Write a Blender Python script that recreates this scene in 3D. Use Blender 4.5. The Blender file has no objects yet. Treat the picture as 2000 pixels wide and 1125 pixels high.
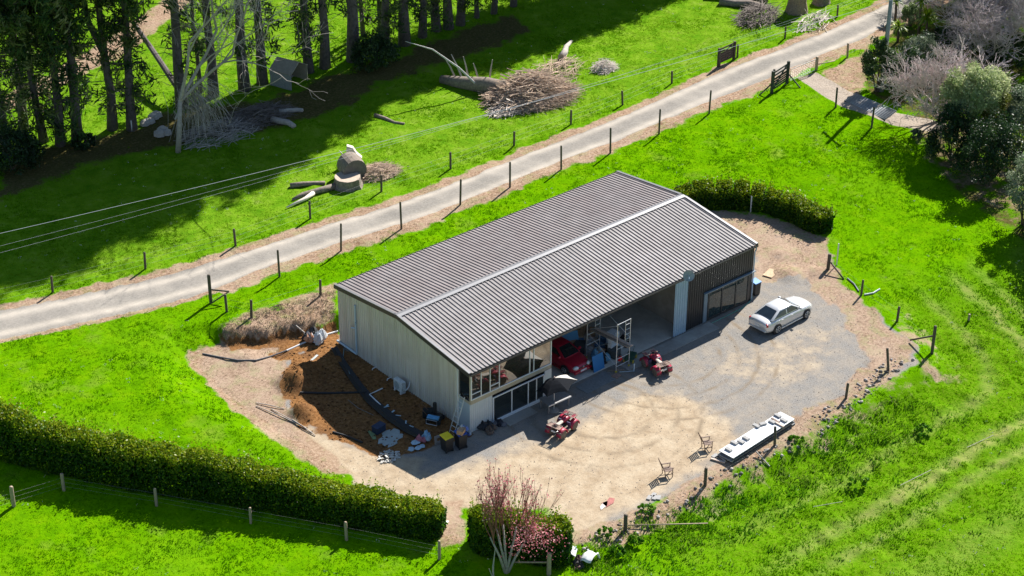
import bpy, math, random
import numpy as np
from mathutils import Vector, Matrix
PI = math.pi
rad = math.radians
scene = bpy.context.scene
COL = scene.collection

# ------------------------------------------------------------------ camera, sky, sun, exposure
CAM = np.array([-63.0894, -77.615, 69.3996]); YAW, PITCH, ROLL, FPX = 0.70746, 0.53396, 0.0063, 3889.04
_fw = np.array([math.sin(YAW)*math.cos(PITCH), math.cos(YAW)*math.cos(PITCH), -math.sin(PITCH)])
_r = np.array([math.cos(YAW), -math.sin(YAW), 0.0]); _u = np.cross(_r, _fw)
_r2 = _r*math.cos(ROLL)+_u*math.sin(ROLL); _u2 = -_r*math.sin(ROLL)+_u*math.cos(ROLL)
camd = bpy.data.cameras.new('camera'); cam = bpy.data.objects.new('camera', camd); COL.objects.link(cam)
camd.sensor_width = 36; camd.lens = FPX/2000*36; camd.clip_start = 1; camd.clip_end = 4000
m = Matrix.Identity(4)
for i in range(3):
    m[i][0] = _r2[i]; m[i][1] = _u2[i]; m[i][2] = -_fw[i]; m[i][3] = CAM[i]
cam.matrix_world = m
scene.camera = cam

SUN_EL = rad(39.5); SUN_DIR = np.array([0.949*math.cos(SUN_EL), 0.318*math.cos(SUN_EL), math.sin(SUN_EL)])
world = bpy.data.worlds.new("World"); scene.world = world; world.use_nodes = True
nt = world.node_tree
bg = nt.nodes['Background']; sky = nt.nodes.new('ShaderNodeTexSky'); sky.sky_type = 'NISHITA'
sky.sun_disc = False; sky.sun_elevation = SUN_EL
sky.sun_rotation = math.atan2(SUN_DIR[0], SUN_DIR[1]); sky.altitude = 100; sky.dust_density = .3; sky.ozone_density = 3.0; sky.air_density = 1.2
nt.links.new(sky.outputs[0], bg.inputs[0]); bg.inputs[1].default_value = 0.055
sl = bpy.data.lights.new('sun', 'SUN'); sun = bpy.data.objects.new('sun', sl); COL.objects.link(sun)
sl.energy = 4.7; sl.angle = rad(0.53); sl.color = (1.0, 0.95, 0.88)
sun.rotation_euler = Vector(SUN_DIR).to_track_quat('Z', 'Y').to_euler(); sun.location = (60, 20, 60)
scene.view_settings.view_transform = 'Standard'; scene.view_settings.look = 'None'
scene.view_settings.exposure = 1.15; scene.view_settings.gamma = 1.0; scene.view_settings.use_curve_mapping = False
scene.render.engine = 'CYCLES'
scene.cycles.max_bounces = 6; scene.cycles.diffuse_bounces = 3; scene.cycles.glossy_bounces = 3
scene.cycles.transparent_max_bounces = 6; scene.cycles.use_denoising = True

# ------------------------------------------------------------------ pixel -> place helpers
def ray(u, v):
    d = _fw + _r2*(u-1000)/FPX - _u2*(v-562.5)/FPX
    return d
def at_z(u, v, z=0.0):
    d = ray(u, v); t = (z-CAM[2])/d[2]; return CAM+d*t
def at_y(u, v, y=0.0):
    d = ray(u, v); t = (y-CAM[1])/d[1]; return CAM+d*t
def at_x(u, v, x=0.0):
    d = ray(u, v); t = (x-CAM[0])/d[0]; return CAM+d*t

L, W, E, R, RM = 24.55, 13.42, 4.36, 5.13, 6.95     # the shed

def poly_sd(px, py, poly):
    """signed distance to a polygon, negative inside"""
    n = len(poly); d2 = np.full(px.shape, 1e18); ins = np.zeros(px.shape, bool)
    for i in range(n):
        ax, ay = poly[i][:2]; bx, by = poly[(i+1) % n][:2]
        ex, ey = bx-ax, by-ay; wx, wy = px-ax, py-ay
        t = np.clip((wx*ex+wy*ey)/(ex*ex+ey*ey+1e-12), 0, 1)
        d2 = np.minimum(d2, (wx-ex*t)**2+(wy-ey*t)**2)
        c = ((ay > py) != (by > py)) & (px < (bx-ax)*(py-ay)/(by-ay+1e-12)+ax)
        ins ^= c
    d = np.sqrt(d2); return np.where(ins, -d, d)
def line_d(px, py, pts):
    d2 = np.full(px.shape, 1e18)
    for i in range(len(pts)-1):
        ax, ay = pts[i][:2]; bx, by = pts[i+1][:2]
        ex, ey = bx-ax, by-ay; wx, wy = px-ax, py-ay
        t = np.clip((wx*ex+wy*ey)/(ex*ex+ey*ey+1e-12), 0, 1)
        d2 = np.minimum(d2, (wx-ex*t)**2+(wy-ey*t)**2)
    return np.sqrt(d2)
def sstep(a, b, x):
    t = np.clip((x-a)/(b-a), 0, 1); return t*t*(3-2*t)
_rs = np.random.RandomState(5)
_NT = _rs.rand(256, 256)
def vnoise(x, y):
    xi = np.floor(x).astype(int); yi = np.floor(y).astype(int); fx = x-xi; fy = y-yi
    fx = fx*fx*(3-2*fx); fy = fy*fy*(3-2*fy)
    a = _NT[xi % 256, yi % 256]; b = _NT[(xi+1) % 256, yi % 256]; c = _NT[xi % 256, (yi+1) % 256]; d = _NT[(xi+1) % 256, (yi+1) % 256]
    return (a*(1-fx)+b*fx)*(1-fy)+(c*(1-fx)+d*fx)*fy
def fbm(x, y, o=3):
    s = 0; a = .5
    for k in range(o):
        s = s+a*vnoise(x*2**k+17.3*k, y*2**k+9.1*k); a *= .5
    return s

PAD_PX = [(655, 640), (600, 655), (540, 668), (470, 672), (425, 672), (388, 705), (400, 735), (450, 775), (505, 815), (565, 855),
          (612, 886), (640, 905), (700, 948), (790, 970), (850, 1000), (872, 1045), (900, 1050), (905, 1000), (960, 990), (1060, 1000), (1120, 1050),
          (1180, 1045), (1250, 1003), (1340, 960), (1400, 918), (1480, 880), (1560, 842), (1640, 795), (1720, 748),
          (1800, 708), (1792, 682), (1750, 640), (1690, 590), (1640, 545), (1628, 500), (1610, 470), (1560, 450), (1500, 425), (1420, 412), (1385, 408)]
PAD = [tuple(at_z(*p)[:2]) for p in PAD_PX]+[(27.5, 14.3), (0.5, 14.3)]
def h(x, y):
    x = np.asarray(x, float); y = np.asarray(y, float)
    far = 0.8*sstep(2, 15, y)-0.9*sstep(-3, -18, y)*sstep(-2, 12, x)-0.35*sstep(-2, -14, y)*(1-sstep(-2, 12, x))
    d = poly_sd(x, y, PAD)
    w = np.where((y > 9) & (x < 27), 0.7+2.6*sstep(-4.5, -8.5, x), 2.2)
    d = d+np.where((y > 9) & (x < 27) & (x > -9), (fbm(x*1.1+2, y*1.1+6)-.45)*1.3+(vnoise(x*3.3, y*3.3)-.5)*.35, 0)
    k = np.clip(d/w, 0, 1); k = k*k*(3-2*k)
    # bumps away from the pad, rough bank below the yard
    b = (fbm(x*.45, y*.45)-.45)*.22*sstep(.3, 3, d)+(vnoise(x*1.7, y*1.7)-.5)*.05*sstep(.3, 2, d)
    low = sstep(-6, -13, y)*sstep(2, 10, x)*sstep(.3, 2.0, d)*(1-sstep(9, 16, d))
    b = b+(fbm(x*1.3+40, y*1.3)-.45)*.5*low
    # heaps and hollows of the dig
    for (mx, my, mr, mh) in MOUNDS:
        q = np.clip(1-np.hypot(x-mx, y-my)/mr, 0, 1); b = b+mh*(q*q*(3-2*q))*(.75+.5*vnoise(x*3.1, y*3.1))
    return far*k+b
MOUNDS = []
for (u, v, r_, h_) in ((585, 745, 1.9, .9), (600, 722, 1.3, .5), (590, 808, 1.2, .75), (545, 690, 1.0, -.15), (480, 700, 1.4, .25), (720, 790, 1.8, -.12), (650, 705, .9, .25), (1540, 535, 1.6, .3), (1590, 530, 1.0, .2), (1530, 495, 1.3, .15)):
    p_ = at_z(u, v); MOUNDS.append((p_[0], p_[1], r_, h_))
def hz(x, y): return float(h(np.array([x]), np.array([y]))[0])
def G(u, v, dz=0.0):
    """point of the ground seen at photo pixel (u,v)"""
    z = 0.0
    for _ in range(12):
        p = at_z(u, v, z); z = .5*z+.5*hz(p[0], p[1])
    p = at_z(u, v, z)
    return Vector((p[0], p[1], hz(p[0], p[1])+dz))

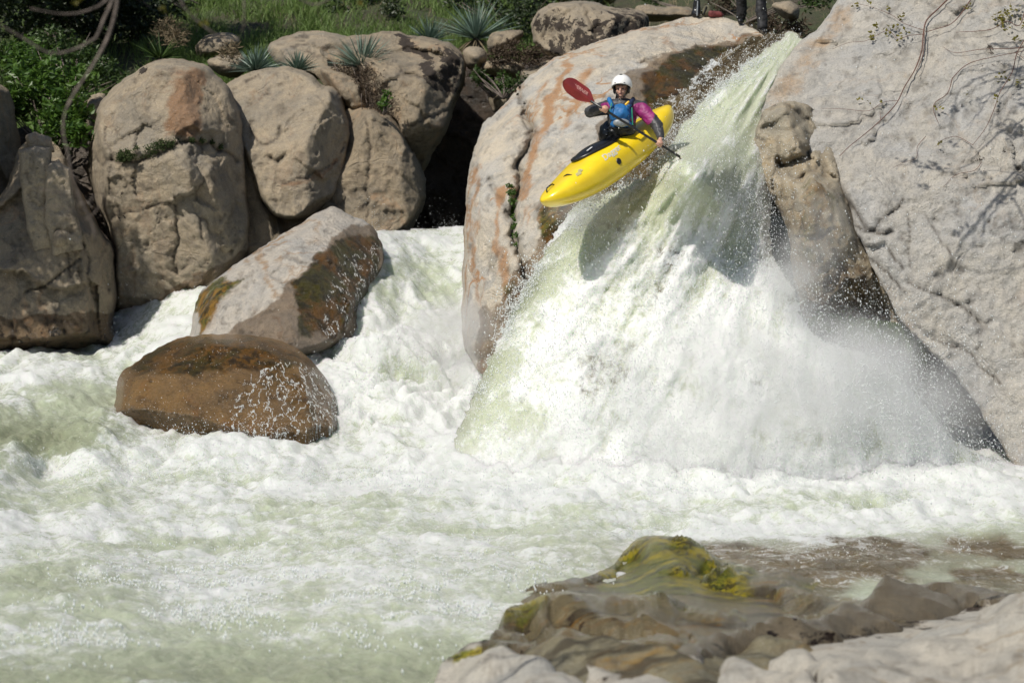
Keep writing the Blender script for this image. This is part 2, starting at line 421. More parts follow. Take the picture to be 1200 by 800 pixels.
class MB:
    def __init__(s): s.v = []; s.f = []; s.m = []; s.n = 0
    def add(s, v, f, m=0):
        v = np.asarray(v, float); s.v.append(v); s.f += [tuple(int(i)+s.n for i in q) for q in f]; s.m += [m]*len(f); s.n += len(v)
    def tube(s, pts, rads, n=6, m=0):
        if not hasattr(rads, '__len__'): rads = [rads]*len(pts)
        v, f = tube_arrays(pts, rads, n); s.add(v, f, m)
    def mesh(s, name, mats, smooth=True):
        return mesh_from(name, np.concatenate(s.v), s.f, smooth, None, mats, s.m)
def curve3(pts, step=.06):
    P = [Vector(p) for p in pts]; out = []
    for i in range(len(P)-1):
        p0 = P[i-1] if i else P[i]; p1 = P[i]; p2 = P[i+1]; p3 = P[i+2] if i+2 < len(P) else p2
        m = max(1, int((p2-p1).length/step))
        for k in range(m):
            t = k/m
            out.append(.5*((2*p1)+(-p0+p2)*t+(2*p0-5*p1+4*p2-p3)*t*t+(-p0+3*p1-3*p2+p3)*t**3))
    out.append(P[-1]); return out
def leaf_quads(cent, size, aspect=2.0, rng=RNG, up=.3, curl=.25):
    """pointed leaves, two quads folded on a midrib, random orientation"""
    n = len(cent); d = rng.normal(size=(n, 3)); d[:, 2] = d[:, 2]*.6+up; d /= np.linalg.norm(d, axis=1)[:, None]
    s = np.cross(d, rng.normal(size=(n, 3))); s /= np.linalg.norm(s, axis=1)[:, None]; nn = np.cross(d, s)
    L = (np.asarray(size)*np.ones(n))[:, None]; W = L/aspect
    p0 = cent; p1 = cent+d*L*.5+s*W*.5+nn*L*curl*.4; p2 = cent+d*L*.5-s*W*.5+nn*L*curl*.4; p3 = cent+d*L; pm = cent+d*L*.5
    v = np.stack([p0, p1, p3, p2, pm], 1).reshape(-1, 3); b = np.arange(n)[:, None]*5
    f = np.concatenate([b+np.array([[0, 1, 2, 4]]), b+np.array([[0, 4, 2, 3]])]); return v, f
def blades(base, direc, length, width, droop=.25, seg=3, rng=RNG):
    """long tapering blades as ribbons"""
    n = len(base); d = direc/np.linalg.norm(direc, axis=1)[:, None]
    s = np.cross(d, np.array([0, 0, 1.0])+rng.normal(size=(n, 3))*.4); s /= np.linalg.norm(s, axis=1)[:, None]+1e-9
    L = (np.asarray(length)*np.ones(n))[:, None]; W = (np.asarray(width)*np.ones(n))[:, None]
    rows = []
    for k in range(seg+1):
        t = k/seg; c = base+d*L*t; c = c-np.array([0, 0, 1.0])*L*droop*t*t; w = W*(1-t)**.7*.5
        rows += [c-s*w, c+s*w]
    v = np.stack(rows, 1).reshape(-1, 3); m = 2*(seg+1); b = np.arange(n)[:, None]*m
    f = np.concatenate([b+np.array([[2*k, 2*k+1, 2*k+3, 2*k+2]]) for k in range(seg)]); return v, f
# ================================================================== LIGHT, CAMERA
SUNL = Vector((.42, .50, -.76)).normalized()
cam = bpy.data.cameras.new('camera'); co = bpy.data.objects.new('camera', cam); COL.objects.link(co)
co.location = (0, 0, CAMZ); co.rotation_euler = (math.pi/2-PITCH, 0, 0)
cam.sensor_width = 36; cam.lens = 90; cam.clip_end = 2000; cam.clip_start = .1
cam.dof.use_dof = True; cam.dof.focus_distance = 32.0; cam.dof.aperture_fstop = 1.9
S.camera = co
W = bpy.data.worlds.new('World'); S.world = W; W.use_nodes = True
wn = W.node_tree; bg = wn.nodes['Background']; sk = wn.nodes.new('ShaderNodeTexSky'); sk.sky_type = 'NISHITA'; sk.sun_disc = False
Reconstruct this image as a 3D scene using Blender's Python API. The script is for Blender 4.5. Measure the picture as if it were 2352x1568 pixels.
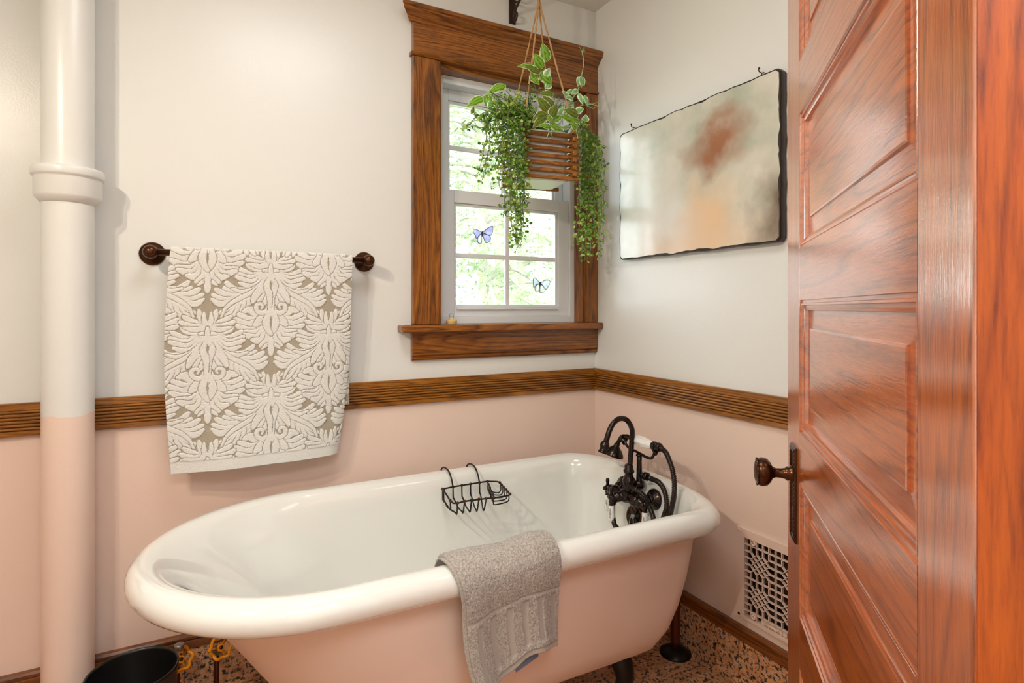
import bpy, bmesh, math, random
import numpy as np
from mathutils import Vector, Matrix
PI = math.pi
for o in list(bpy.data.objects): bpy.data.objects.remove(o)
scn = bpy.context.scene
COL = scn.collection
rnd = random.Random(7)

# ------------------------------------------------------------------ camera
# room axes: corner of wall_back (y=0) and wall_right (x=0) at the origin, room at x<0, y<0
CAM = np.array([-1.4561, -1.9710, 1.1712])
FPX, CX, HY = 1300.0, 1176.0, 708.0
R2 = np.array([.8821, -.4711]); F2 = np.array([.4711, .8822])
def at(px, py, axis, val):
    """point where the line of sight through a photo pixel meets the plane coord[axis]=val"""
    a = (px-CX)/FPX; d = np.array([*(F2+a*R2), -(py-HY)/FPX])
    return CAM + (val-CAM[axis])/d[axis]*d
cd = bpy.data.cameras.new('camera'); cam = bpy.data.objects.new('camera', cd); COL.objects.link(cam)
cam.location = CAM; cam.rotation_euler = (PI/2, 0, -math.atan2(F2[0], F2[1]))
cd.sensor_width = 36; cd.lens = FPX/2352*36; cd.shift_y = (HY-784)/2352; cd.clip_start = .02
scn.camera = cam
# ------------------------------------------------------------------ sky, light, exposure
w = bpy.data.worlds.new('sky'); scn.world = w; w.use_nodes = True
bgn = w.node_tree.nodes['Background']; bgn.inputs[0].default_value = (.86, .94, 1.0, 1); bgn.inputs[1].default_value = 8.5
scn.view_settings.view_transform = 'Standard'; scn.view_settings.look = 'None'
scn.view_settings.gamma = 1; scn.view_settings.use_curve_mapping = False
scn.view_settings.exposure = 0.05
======
* [Aim]: Write down every line from the opening of the listing to the line with "scene.camera = cam", both included, and nothing else; the pictures are omitted.

* [Complete response]:
Write a Blender Python script that recreates this scene in 3D. Use Blender 4.5. The Blender file has no objects yet. Treat the picture as 2000 pixels wide and 1125 pixels high.
import bpy, math, random
import numpy as np
from mathutils import Vector, Matrix
PI = math.pi
rad = math.radians
scene = bpy.context.scene
COL = scene.collection

# ------------------------------------------------------------------ camera, sky, sun, exposure
CAM = np.array([-63.0894, -77.615, 69.3996]); YAW, PITCH, ROLL, FPX = 0.70746, 0.53396, 0.0063, 3889.04
_fw = np.array([math.sin(YAW)*math.cos(PITCH), math.cos(YAW)*math.cos(PITCH), -math.sin(PITCH)])
_r = np.array([math.cos(YAW), -math.sin(YAW), 0.0]); _u = np.cross(_r, _fw)
_r2 = _r*math.cos(ROLL)+_u*math.sin(ROLL); _u2 = -_r*math.sin(ROLL)+_u*math.cos(ROLL)
camd = bpy.data.cameras.new('camera'); cam = bpy.data.objects.new('camera', camd); COL.objects.link(cam)
camd.sensor_width = 36; camd.lens = FPX/2000*36; camd.clip_start = 1; camd.clip_end = 4000
m = Matrix.Identity(4)
for i in range(3):
    m[i][0] = _r2[i]; m[i][1] = _u2[i]; m[i][2] = -_fw[i]; m[i][3] = CAM[i]
cam.matrix_world = m
scene.camera = cam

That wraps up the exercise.